Frequently Asked Questions Concerning Building Permits

What is a building permit?
A building permit is a document which grants legal permission to start the construction or alteration of a building or other structure in accordance with approved drawings and specifications.

Why do I need a building permit?
Permits ensure that construction within our municipality meets with standards set out in the NYS Building Code and the Code of the Village of Rockville Centre. Your home renovation project must meet basic requirements for health, safety and structural soundness. Beyond this, the permit process makes sure that your plans are in line with other town requirements, such as zoning regulations and historic building designations.

What happens if I don't get a permit?
The property owner may be subject to legal action for failure to obtain a building permit. If you carry out a renovation project that requires a building permit without having one, Village Building Department representatives may issue a "Stop Work" and or a "Cease and Desist" order, which remains in effect until you obtain a  permit. If the work doesn't meet the requirements of the Building Code, you may well have to redo the work at your own cost.

Work performed with out a required building permit may hold up the sale of your property in the future and may also affect an insurance claim. Before any work begins on your home, check with your insurance representative, who can explain exactly what is needed to ensure continuous and adequate coverage, both during and after the renovation.   

When do I need a permit?
A building permit is required for any new building, any addition to an existing building, and any alterations to an existing building which effects: the structural design of the building; mechanical; electrical; plumbing systems; and the use of buildings or parts thereof.  Below you will find a list of typical residential projects that require a building permit:     

• All decks, porches and three season rooms
• Additions, interior structural alterations, finishing a basement or a portion thereof
• fireplaces, wood-burning stoves, chimneys and gas inserts
• attached or detached garages, sheds
• installation of sanitary, water service and irrigation systems
• structural alterations to windows or doors
• all pools that can hold 24 inches or more of water and hot tubs
• automatic fire alarms
• extensions to the plumbing, heating and electrical systems
• generators
• re-roofing

Check with the building department to be sure if your project requires a building permit.
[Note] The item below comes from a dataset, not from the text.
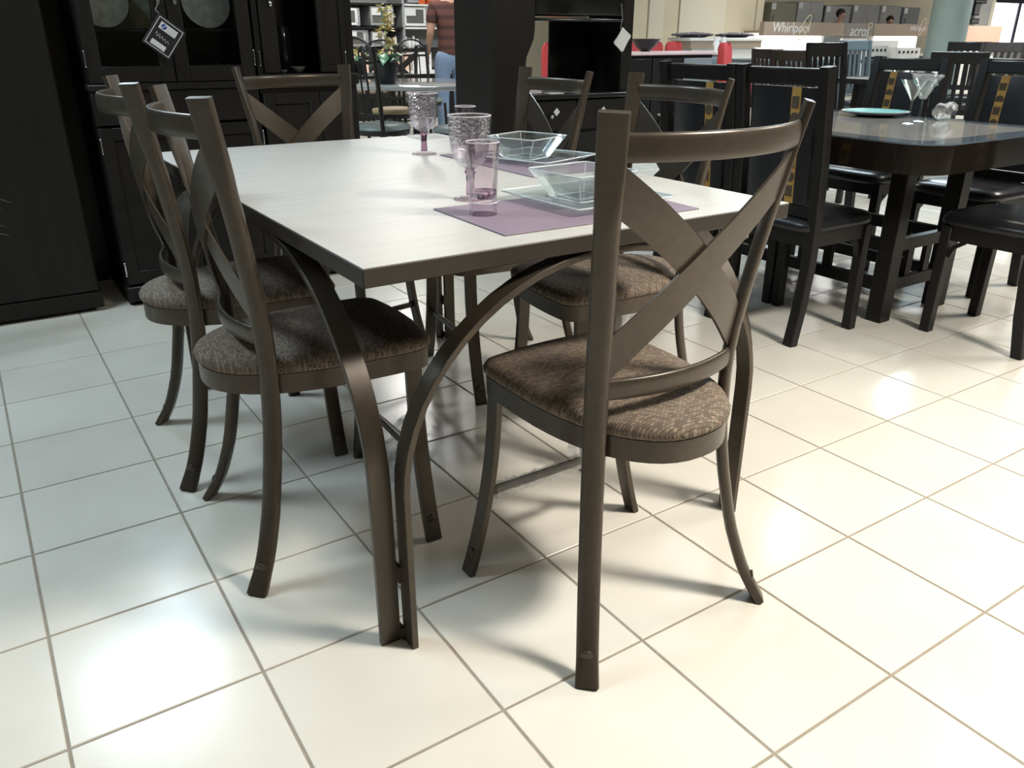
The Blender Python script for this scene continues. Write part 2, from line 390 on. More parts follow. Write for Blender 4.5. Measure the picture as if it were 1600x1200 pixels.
def seat_outline(k=1.0):
    p = []
    for i in range(9):
        x = -.132 + .264 * i / 8; p.append((x, .262 + .010 * (1 - (x / .132) ** 2)))
    for i in range(1, 6):
        a = R(90 - 85 * i / 5); p.append((.132 + .045 * math.cos(a), .217 + .045 * math.sin(a)))
    p += [(.1785, .17)]
    for i in range(27):
        a = -PI * i / 26; c_, s_ = math.cos(a), math.sin(a); e = 2 / 2.3
        p.append((.179 * math.copysign(abs(c_) ** e, c_), .11 - .315 * abs(s_) ** e))
    p += [(-.1785, .17)]
    for i in range(5):
        a = R(175 - 85 * i / 5); p.append((-.132 + .045 * math.cos(a), .217 + .045 * math.sin(a)))
    return [(x * k, .03 + (y - .03) * k) for x, y in p]
def make_metal_chair():
    t = thing('dining_chair', 'x', 'chair', group='metal cross back dining chairs')
    for s in (-1, 1):
        pts, secs, nor = [], [], []
        zs = [0, .02, .035, .045, .055, .07, .09, .12, .16, .2, .25, .3, .35, .4, .45, .5, .55, .6, .65, .7, .75, .8, .83, .86, .89, .91, .93, .955, .98, .995]
        for z in zs:
            pts.append((s * hc(z), ye(z), z)); nor.append((s * S2, -S2, 0))
            f = 1.0
            if z > .83: f = max(0, 1 - (z - .83) / .09)
            if z < .04: f = .35 + .65 * z / .04
            th = .0075 + .0045 * f; th *= 1
            secs.append([(a, b) for a, b in superell(th, .0228 - .0018 * f, 7 - 4.75 * f)])
        up_ = obj('upright', sweep(new(), pts, nor, secs), 'bronze', t, 38)
        zz = .052; b = new(); ball(b, (0, 0, 0), .0125, (.30, 1, 1.1), 12, 8)
        bmesh.ops.transform(b, verts=b.verts, matrix=Matrix.Translation((s * hc(zz) + s * S2 * .0105, ye(zz) - S2 * .0105, zz)) @ Matrix.Rotation(s * -PI / 4 if s > 0 else PI / 4 + PI, 4, 'Z'))
        obj('foot_stud', b, 'bronze', up_, 60)
        # front leg: flat bar kicked out at the foot
        pts = []
        for i in range(13):
            z = .43 * (1 - i / 12); pts.append((s * (.166 + .072 * (1 - z / .43) ** 2.0), .213, z))
        secs = [rect(.016, .037, .002) for _ in pts]
        lg = obj('leg', sweep(new(), pts, (1, 0, 0), secs), 'bronze', t, 28)
        b = new(); zz = .05; ball(b, (s * (.166 + .072 * (1 - zz / .43) ** 2 + .0075), .213, zz), .012, (.28, 1, 1.1), 12, 8); obj('foot_stud', b, 'bronze', lg, 60)
    # seat band
    b = new(); o, i_ = seat_outline(1.0), seat_outline(.93)
    rings = [[(x, y, .411) for x, y in i_], [(x, y, .411) for x, y in o], [(x, y, .453) for x, y in o], [(x, y, .453) for x, y in i_], [(x, y, .411) for x, y in i_]]
    loft(b, rings, False, False); obj('seat_frame', b, 'bronze', t, 50)
    b = new(); rings = []
    for k, z in ((.90, .448), (.99, .453), (1.02, .460), (1.025, .468), (1.0, .478), (.95, .485), (.85, .490), (.6, .494), (.3, .4955), (.02, .496)):
        rings.append([(x, y, z) for x, y in seat_outline(k)])
    loft(b, rings); obj('seat', b, 'weave', t, 60)
    def rail(z, h):
        pts = [back_pt(-1 + 2 * i / 20, z) for i in range(21)]
        return sweep(new(), pts, (0, 0, 1), superell(h / 2, .0062, 2.7, 20))
    obj('top_rail', rail(.945, .042), 'bronze', t, 60)
    obj('lower_rail', rail(.540, .038), 'bronze', t, 60)
    def strip(z0, z1, off):
        b = new(); n = 24; rings = []
        for i in range(n + 1):
            q = -1 + 2 * i / n; zc = z0 + (z1 - z0) * (i / n); hh = .041
            rings.append([back_pt(q, zc - hh, off, .16), back_pt(q, zc + hh, off, .16), back_pt(q, zc + hh, off + .005, .16), back_pt(q, zc - hh, off + .005, .16)])
        return loft(b, rings)
    obj('cross_bar', strip(.880, .600, -.006), 'bronze', t, 28)
    obj('cross_bar', strip(.600, .880, .0), 'bronze', t, 28)
    obj('stretcher', bar(new(), (-.19, .213, .19), (.19, .213, .19), .020, .010, (0, 0, 1), .002), 'bronze', t)
    return t
def crumple_tube(p0, p1, r0, r1, n=24, k=14, amp=.35, seed=1):
    rnd = random.Random(seed); b = new(); p0, p1 = Vector(p0), Vector(p1); rings = []
    t = (p1 - p0).normalized(); s = Vector((1, 0, 0)) if abs(t.x) < .8 else Vector((0, 0, 1)); s = (s - t * s.dot(t)).normalized(); q = t.cross(s)
    for i in range(n + 1):
        f = i / n; c = p0.lerp(p1, f); r = r0 + (r1 - r0) * f
        rings.append([c + (s * math.cos(2 * PI * j / k) + q * math.sin(2 * PI * j / k)) * r * (1 + amp * rnd.uniform(-1, 1)) for j in range(k)])
    return loft(b, rings, False, False)
proto = make_metal_chair()
CH = 'metal cross back dining chairs'
place(proto, (.712, -.165, 0), 0, 'dark bronze cross-back dining chair at the near end of the pale table, seen from behind', CH)
place(proto, (.268, .450, 0), R(-92.3), 'dark bronze cross-back chair on the left long side, nearest the table front corner', CH)
place(proto, (.252, .968, 0), R(-93.5), 'dark bronze cross-back chair on the left of the table, farther back, nearer the china cabinet', CH)
rn = place(proto, (1.225, .470, 0), R(82.5), 'dark bronze cross-back chair tucked under the right long side by the front placemat', CH)
place(proto, (1.20, 1.00, 0), R(83), 'dark bronze cross-back chair tucked in behind the far glass bowl and placemat', CH)
place(proto, (.775, 1.50, 0), R(190), 'dark bronze cross-back chair at the far end of the table before the dark cabinets', CH)
near = [o for o in C.objects if o.name == 'dining_chair'][0]
obj('plastic_sleeve', crumple_tube((-.17, .213, .187), (.12, .213, .187), .017, .016, 30, 10, .25, 3), 'film', near, 60)['label'] = 'clear wrinkled plastic sleeve on the stretcher'
obj('plastic_sleeve', crumple_tube((-.225, .213, .02), (-.19, .213, .24), .05, .028, 16, 12, .3, 5), 'film', rn, 60)['label'] = 'torn clear plastic bag on a leg'
obj('plastic_sleeve', crumple_tube((.2, -.165, .1), (.155, -.12, .36), .028, .026, 16, 10, .2, 6), 'film', rn, 60)['label'] = 'clear plastic sleeve on a rear leg'

# ------------------------------------------------------------------ main table
TX0, TX1, TY0, TY1, TZ = .21, 1.19, -.113, 1.455, .766
t = thing('dining_table', 'rectangular dining table with pale laminate top, dark edge and arched dark bronze legs', 'table', (.70, .67, 0))
def loc(bm, dx=-.70, dy=-.67): 
    bmesh.ops.translate(bm, verts=bm.verts, vec=(dx, dy, 0)); return bm
obj('table_edge', loc(box(new(), TX0, TX1, TY0, TY1, TZ - .032, TZ - .0012, .0015)), 'edge', t, 30)
obj('table_top', loc(box(new(), TX0 + .0015, TX1 - .0015, TY0 + .0015, TY1 - .0015, TZ - .0012, TZ)), 'laminate', t, 0)
def arch(a0, a1, ra, n=14):
    zc, rb = .338, .387; P_ = [(a0, 0), (a0, .1), (a0, .2), (a0, .28)]
    for i in range(n + 1):
        g = PI / 2 * i / n; P_.append((a0 + ra - ra * math.cos(g), zc + rb * math.sin(g)))
    Q = [(a1 - (a - a0), z) for a, z in P_][::-1]
    return P_ + Q
FX, FY = .71, .67
for yb, sgn in ((-.083, 1), (2 * FY + .083, -1)):
    pts = [(x, yb, z) for x, z in arch(.267, 2 * FX - .267, .432)]
    obj('end_arch', loc(sweep(new(), pts, (0, 1, 0), rect(.041, .013, .0012))), 'bronze', t, 28)
for xb in (.235, 2 * FX - .235):
    pts = [(xb, y, z) for y, z in arch(-.056, 2 * FY + .056, .425)]
    obj('side_arch', loc(sweep(new(), pts, (1, 0, 0), rect(.041, .013, .0012))), 'bronze', t, 28)
for sx in (0, 1):
    for sy in (0, 1):
        for z0, z1 in ((.0, .03), (.135, .175)):
            x = .258 if not sx else 2 * FX - .258; y = -.06 if not sy else 2 * FY + .06
            obj('weld', loc(box(new(), x - .004, x + .004, y - .012, y + .012, z0 + .004, z1)), 'bronze', t, 0)

# ------------------------------------------------------------------ tableware
def placemat(x0, x1, y0, y1, rz, label):
    b = new(); w_, d_ = (x1 - x0) / 2, (y1 - y0) / 2
    box(b, -w_, w_, -d_, d_, 0, .0022, .0008)
    o = obj('placemat', b, 'mat_purple', None, 0); o.location = ((x0 + x1) / 2, (y0 + y1) / 2, TZ + .0003); o.rotation_euler.z = rz
    return tag(o, label, 'placemat', 'purple placemats')
placemat(.512, .978, -.055, .225, R(-1.5), 'purple woven placemat under the tall clear glass and nearer glass plate')
placemat(.915, 1.185, .45, .935, R(0), 'purple woven placemat on the right side under the farther glass bowl')
MZ = TZ + .0027
def wall(prof, th, inner_from):
    """closes an outer profile with an inner wall th thinner"""
    inner = [(max(r - th, 0), z) for r, z in prof[inner_from:]][::-1]
    return inner
def goblet(loc_, label):
    g = thing('goblet', label, 'glass', loc_, group='embossed stem goblets')
    foot = [(0, 0), (.037, 0), (.0375, .002), (.030, .005), (.016, .0075), (.011, .010)]
    obj('foot', lathe(new(), foot + [(0, .010)], 28), 'pink_glass', g, 50)['label'] = 'pale pink glass foot'
    st = [(0, .0102), (.010, .0102), (.0095, .02), (.0085, .035), (.0095, .052), (.0125, .058), (.0095, .062), (.011, .066), (0, .066)]
    obj('stem', lathe(new(), st, 20), 'purple_glass', g, 50)['label'] = 'purple glass stem'
    o_ = [(.0, .0662), (.012, .0662), (.024, .073), (.034, .085), (.040, .103), (.0425, .125), (.044, .150), (.046, .172)]
    i_ = [(.0445, .1725), (.0422, .150), (.0406, .125), (.038, .104), (.032, .087), (.022, .077), (.0, .074)]
    b = lathe(new(), o_ + i_, 36)
    for v in b.verts:   # pressed flutes low on the bowl
        if .07 < v.co.z < .1:
            a = math.atan2(v.co.y, v.co.x); k = 1 + .03 * math.cos(12 * a); v.co.x *= k; v.co.y *= k
    obj('bowl', b, 'etched', g, 60)
    obj('rim', sweep(new(), [(.0452 * math.cos(2 * PI * i / 36), .0452 * math.sin(2 * PI * i / 36), .1725) for i in range(36)], (0, 0, 1), circ(.0013, 6), closed=True), 'glint_pink', g, 60)
    return g
goblet((.89, .984, TZ + .0004), 'embossed pink goblet with purple stem standing alone on the bare table')
goblet((.638, .288, TZ + .0004), 'embossed pink goblet with purple stem right behind the tall clear glass')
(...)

What paperwork do I need to get a permit?
The specific requirements depend on the type of work you are planning. For simple interior projects, a scale floor plan will often be adequate. For larger projects involving additions, decks or major structural renovations, a full set of working drawings and a site survey map may be required. The building department can tell you exactly what's needed.

When is the permit complete?
A final inspection is required when all work has been completed. When it has been determined that the project meets the applicable codes and standards, a Certificate of Completion or a Certificate of Occupancy will be issued. 

You can not legally use or occupy the space until either certificate has been issued.

Do I need a contractor?
This depends on the scope of the project and your skill level. You can do the work yourself or hire a contractor. If you decide to hire a contractor, you will need to provide their name when the application is made. The building department will then verify that the contractor has all of the appropriate insurance coverage.

Who should get the permit – homeowner or the contractor? As the homeowner, you are legally responsible to ensure that a building permit is obtained when required. Your contractor or designer may apply for the permit, but the homeowner should ensure that a permit has been issued prior to any work starting.

Some things to consider when choosing a contractor.

It is recommended that you discuss with Legal Counsel and/or your Design Professional regarding payment with regard to final inspection and obtaining a Certificate of Compliance or a Certificate of Occupancy, upon completion of the work.